While we are away at school, we tend to forget the connections we have with other people, and the influence we can have on them. We worry about our grades or whose party we’re going to on the weekend or what we hear on the news, and consequently, we forget about our roots and our connections with the people that are still part of our lives.

I spent the first week of break riding the wave of comfort on my mattress and baking under the warm glow of daytime television, waiting for the impending return to a seasonal job.

Work eventually started, and it did not take long for the regular schedule of family get-togethers and reunions with loose-ended friends to start up in full swing. In the midst of talking to everyone, it became downtrodden by the lack of effect a person’s absence can have.

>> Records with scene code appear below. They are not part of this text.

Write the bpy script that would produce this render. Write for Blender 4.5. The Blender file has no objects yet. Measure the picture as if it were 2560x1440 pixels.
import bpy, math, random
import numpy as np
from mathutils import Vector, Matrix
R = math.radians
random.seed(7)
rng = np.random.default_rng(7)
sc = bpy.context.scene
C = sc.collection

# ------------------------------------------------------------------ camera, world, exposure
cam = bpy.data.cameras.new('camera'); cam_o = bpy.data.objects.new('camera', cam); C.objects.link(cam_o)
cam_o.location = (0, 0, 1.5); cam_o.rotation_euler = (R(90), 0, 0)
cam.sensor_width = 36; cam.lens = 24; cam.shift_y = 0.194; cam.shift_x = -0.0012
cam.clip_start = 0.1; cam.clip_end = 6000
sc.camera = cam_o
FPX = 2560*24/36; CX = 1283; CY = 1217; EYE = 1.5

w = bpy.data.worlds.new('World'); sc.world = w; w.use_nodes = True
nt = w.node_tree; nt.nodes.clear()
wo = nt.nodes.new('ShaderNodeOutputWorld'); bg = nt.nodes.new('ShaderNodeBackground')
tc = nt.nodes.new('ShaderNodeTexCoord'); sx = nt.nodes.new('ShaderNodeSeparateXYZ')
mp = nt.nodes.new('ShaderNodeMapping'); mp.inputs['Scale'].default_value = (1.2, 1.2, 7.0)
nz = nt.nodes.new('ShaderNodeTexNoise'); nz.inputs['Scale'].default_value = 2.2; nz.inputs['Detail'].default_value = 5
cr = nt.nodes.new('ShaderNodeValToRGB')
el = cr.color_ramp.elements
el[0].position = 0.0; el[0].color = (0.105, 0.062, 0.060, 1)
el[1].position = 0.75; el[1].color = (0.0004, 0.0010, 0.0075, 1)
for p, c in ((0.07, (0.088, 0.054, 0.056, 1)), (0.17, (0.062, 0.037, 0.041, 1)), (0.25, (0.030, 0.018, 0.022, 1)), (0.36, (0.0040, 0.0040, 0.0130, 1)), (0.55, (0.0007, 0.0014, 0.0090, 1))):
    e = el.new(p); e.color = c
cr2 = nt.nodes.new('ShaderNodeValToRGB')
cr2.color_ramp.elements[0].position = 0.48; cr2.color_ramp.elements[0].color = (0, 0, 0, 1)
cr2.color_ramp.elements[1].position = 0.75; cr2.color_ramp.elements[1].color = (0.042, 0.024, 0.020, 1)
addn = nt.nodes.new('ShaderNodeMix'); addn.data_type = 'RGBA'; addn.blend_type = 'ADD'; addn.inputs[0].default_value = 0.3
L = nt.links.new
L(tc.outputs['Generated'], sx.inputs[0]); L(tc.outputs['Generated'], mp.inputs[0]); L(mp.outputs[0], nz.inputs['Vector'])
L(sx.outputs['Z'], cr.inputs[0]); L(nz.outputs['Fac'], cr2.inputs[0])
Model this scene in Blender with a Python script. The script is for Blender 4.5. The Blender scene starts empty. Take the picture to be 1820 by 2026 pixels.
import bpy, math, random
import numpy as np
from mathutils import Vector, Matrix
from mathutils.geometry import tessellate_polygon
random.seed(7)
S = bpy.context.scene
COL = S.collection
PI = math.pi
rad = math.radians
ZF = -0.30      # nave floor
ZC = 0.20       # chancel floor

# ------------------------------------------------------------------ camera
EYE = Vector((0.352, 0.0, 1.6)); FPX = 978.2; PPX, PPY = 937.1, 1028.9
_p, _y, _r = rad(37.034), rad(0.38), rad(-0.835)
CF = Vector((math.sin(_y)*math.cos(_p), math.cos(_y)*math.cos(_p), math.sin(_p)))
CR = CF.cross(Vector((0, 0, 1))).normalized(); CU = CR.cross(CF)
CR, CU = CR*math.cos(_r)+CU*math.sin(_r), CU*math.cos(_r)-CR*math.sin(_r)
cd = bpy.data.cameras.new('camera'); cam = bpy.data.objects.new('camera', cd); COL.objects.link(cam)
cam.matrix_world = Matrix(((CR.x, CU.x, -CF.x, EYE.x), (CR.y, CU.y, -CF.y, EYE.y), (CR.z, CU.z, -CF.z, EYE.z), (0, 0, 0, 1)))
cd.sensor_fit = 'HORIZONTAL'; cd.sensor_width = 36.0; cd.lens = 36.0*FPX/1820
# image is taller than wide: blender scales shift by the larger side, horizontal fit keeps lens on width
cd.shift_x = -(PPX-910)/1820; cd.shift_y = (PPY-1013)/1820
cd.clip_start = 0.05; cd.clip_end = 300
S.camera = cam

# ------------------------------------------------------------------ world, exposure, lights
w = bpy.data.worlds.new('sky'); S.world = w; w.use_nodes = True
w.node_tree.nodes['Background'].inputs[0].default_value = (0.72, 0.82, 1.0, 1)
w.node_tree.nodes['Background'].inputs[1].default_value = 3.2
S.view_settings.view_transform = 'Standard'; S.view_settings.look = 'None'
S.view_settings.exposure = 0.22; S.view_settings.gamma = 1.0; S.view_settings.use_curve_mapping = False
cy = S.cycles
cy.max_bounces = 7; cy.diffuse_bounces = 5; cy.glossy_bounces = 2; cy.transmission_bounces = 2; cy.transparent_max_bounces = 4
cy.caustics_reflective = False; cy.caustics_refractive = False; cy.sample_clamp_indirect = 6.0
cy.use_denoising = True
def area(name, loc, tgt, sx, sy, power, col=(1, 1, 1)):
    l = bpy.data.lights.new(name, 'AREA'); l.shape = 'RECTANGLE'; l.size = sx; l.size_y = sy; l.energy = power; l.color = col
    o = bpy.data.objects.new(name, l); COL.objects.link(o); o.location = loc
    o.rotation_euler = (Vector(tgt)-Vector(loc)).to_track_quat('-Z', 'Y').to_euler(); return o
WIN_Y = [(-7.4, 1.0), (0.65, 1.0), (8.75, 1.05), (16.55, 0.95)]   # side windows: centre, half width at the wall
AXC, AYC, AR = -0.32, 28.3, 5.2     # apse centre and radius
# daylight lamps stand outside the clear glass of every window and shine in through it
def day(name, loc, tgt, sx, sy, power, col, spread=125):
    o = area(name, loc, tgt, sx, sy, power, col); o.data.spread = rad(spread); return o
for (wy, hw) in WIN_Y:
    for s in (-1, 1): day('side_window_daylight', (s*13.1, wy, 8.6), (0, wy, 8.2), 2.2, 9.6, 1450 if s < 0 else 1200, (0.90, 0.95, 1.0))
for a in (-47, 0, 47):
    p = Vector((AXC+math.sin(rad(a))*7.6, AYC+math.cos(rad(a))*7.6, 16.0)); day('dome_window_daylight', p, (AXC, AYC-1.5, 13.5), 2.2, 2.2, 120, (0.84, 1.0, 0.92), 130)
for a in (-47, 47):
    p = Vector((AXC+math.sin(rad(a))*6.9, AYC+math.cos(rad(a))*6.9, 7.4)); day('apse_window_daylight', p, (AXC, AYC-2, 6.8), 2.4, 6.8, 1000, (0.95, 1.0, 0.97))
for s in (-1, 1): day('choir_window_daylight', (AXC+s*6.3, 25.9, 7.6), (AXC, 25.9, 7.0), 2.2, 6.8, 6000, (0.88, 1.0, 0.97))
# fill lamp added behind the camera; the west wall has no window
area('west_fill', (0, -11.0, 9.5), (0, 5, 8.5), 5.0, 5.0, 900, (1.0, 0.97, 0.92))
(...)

For one nightmarish week of break, this point came to me with a heavy hand. Over trips to diners and cups of coffee, loud music and all-night parties, treks over expressways and random early-morning phone calls, I witnessed these events.

For me it was in shaking hands with a friend the night before he was sent off to Iraq. Just before the president was on television vowing a troop surge, the reality of a friend in combat set into the minds my friends and mine.

I could hear doubt in conversations about college and careers. An old friend asked me if I was sure I knew what I wanted out of life, and then sensed the conversation wasn’t really about me, but about her own fears.

I could feel my stomach wrench when I heard rumors of girls who are now single mothers younger than me and people overcoming addictions on minimum wage.

Returning home sometimes feels like returning to the end of a battle with all the consequences played out. It is difficult to comprehend that some things don’t become the hallmark ideal of life, and from this, sometimes we fall into apathy and give up on what we cannot directly affect.

The truth is sometimes we cannot change the things we read in the paper or see on TV, and these aren’t the things that truly affect us. Often a call to action is well-intended, but overlooks the situations we can truly influence.

I cannot say that all situations can be resolved, and I definitely cannot claim that anything is accomplished with good intentions.

I will still argue against apathy and the belief that the roles we play are meaningless. The most important of all responsibilities are those closest to us.

No matter the situation, nothing can ever be considered a lost cause.